In this installment of the Symbols and Symbolism of Freemasonry, we consider a vital emblem of Freemasonry, the compass or compasses. Albert G. Mackey, in his Encyclopedia of Freemasonry, gives context to this meaning of this mysterious symbols meaning and history. Mackey, writes:
As in Operative Freemasonry, the compasses are used for the measurement of the architect’s plans, and to enable him to give those just proportions which will ensure beauty as well as stability to his work; so, in Speculative Freemasonry, is this important implement symbolic of that even tenor of deportment, that true standard of rectitude which alone can bestow happiness here and felicity hereafter.
Hence are the compasses the most prominent emblem of virtue, the true and only, measure of a Freemason’s life and conduct. As the Bible gives us light on our duties to God, and the square illustrates our duties to our neighborhood and Brother, so the compasses give that additional light which is to instruct us in the duty we owe to ourselves-the great, imperative duty of circumscribing our passions, and keeping our desires within due bounds. “It is ordained,” says the philosophic Edmund Burke, “in the eternal constitution of things, that men of intemperate passions cannot be free; their passions forge their fetters.”
Those Brethren who delight to trace our emblems to an astronomical origin, find in the compasses a symbol of the sun, the circular pivot representing the body of the luminary, and the diverging legs his rays.
In the earliest rituals of the eighteenth century, the compasses are described as a part of the furniture of the Lodge and are said to belong to the Master.
Some change will be found in this respect in the ritual of the present day.
The word is sometimes spelled and pronounced compass, which is more usually applied to the magnetic needle and circular dial or card of the mariner from which he directs his course over the seas, or the similar guide of the airman when seeking his destination across unknown territory.

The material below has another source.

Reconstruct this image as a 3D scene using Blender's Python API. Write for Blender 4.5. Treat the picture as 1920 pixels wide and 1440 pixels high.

Of the spheres and heavens
Pike, in Morals and Dogma, defines the compass as an emblem that describes circles, and deals with spherical trigonometry, the science of the spheres and heavens. The former, therefore, is an emblem of what concerns the earth and the body; the latter of what concerns the heavens and the soul. Yet the Compass is also used in plane trigonometry, as in erecting perpendiculars; and, therefore, you are reminded that, although in this degree both points of the Compass are under the Square, and you are now dealing only with the moral and political meaning of the symbols, and not with their philosophical and spiritual meanings, still the divine ever mingles with the human; with the earthly the spiritual intermixes; and there is something spiritual in the commonest duties of life.